John Abercrombie Quartet: 39 Steps (ECM) I’m such a non-jock that I have no idea what this album’s cover graphic represents—a soccer field? Crop circles? An Alfred Hitchcock tribute?—but I do deeply enjoy the music within, produced by ultra-skilled guitarist Abercrombie with a quartet including pianist Marc Copland, bassist Drew Gress and drummer Joey Baron, all of whom are taking modern jazz into comfortable yet heretofore unexplored areas with skill and ease. Both Abercrombie and Copland played with Chico Hamilton and jazz-rock pioneers Dreams in the early ‘70s and, as might be expected, share a rapport that makes this session seem like a meeting of old friends, intuitively linked, rather than a meeting of musicians sharing a similar interest in puttering around in odd-chordland. A strong showing, and another reminder that Abercrombie has, over the years, proven to be one of ECM’s most durable and fascinating artists. Recommended.
Various Artists: Beatles Reimagined (Community Music) It long ago struck me after receiving the 20th version of Motown Sings The Beatles or other such unimaginative random compilations—yes, they were popular, so everyone covered them—that a truly daring compilation might be A Number Of Fascinatingly Lame Motown Covers featuring otherwise fine rock bands like the Cryan’ Shames covering “Heatwave” to the point of absurdity. Would be a fun listen! Relevant here only because, thanks to some legal wrangling and publishing technicalities, we’ve got an unnecessary album featuring a batch of early Beatles covers, the most notable of which might be “I Saw Her Standing There” by Edwin Sharpe & The Magnetic Zeros, all of which were recorded while otherwise more deserving artists were out there in the streets, tin cups in hand, starving, so that we could hear “Badwolf” singing “She Loves You.” Between you and me? It’s quite bad!
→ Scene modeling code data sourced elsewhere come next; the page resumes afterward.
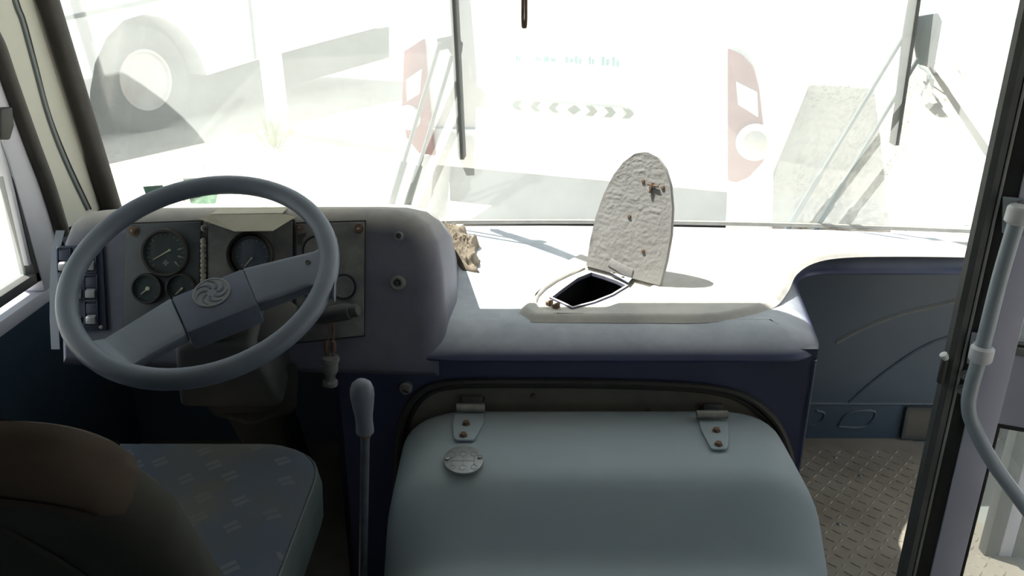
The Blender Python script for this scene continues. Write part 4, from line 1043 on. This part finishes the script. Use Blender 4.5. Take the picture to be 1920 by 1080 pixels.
# ---- bus on the right: its side
G0 = aZ(1842, 400, GZ)+EX*.12
def qp(x, y, d=0): return aP(x, y, G0+EX*-d, EX)
zb2 = qp(1846, 272).z
qbus = empty('parked_bus', G0+EX*1.2, 'white bus on the far right, side on beyond the door', 'bus')
def qb(l, z, d=0): return V((G0.x, G0.y, 0))+EY*l+V((0, 0, z))+EX*d
qm = MB(); qm.prism([qb(-5, zb2), qb(14, zb2), qb(14, 2.6), qb(-5, 2.6)], EX*2.4); qm.build('body', M['white'], qbus, .05)
MB().box(qb(4.5, (zb2+GZ+.15)/2, 1.2), (1.7, 18, zb2-GZ-.1), rot_to(EX, EY, V((0, 0, 1)))).build('underbody', M['chassis'], qbus)
for l_ in (-2.2, 2.5, 9.5):
    MB().lathe([(.28, -.14), (.44, -.14), (.48, -.1), (.48, .1), (.44, .14), (.3, .14), (.25, .08), (0, .08)], qb(l_, GZ+.48, .3), -EX, 28).build('tyre', M['tyre'], qbus)
qt = MB()
for z in (zb2+.35, zb2+1.1): qt.prism([qb(-4.9, z), qb(13.9, z), qb(13.9, z+.03), qb(-4.9, z+.03)], -EX*.015)
qt.build('rub_rail', M['trim'], qbus)
for k in range(9):
    MB().prism([qb(-4.6+2*k, 1.5), qb(-2.8+2*k, 1.5), qb(-2.8+2*k, 2.3), qb(-4.6+2*k, 2.3)], -EX*.012).build('side_window', M['trim'], qbus, .004)
# mirror arm folded out from the right bus
mr = MB(); mr.tube(smooth_path([qp(1752, 118, .05), qp(1722, 122, .15), qp(1742, 138, .2), qp(1736, 165, .2)]), .02, 8); mr.prism([qp(x, y, .2) for x, y in ((1738, 140), (1752, 150), (1746, 190), (1734, 198), (1726, 178), (1736, 160))], EY*.05)
mr.build('mirror_arm', M['trim'], qbus)
# ---- gravel
gv = MB(); 
def stone(p, r):
    a_ = random.random()*6; u = V((math.cos(a_), math.sin(a_), 0)); v_ = V((-u.y, u.x, 0))
    gv.add([p+u*r, p+v_*r*.7, p-u*r*.9, p-v_*r*.8, p+V((0, 0, r*.5))+u*r*.1], [(0, 1, 4), (1, 2, 4), (2, 3, 4), (3, 0, 4)])
for k in range(5200):
    x = random.uniform(1490, 1860); y = random.uniform(-30, 430)
    p = aZ(x, y, GZ+.012)
    if p.y < 60: stone(p, random.uniform(.008, .022)*(1 if p.y < 12 else 1.6))
for k in range(900):
    t = random.random(); o_ = random.choice((0, 60)); p = aZ(1555+o_+t*(150-o_*.3)+random.uniform(-7, 7), 430-t*330+random.uniform(-4, 4), GZ+.012); stone(p, random.uniform(.008, .02))
for k in range(500):
    x = random.uniform(190, 720); y = random.uniform(190, 400); p = aZ(x, y, GZ+.012); stone(p, random.uniform(.007, .02))
go = gv.build('gravel', M['stone'], None, flat=True, recalc=False); go['kind'] = 'stuff'; tag(go, 'scattered gravel stones over the sandy yard', 'gravel')
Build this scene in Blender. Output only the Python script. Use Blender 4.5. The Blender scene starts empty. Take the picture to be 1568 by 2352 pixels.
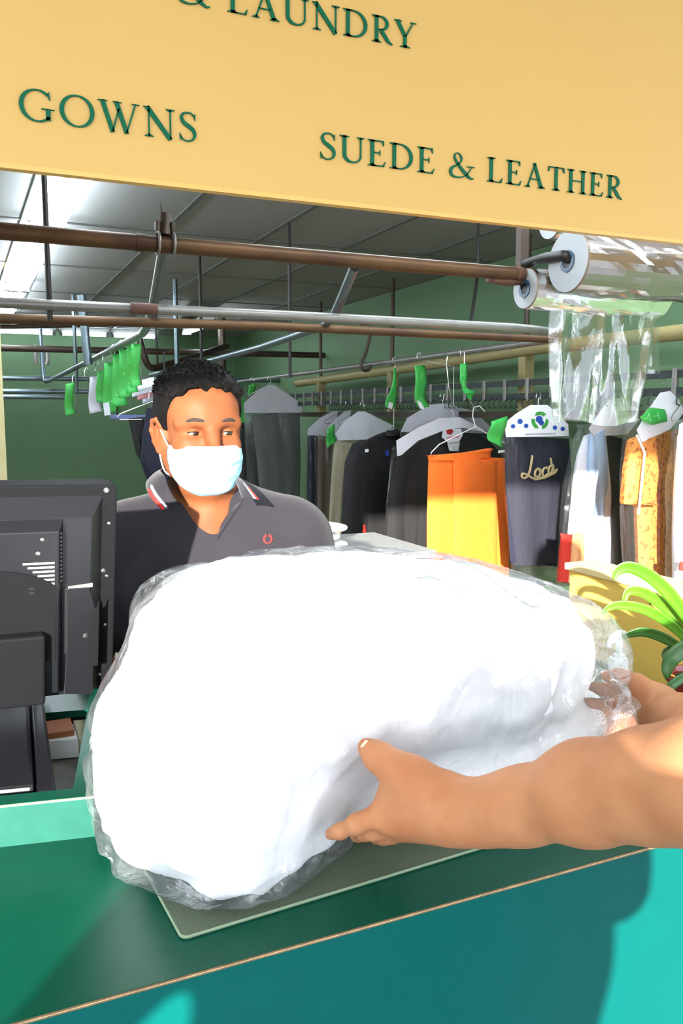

Oceano: Incisions (Earache) Not just a great band but a superhero, Oceano returns here with a stunning rock opera in which they battle Starro The Conqueror and Kanjar Ro, who intends to conquer the planet Rann! They emerge victorious, of course–and later meet both Starro, Kanjar Ro and surprise guest Despero at a Los Angeles Krispy Kreme, where they watch donuts coming off the conveyer belt and make plans to later hit the zoo!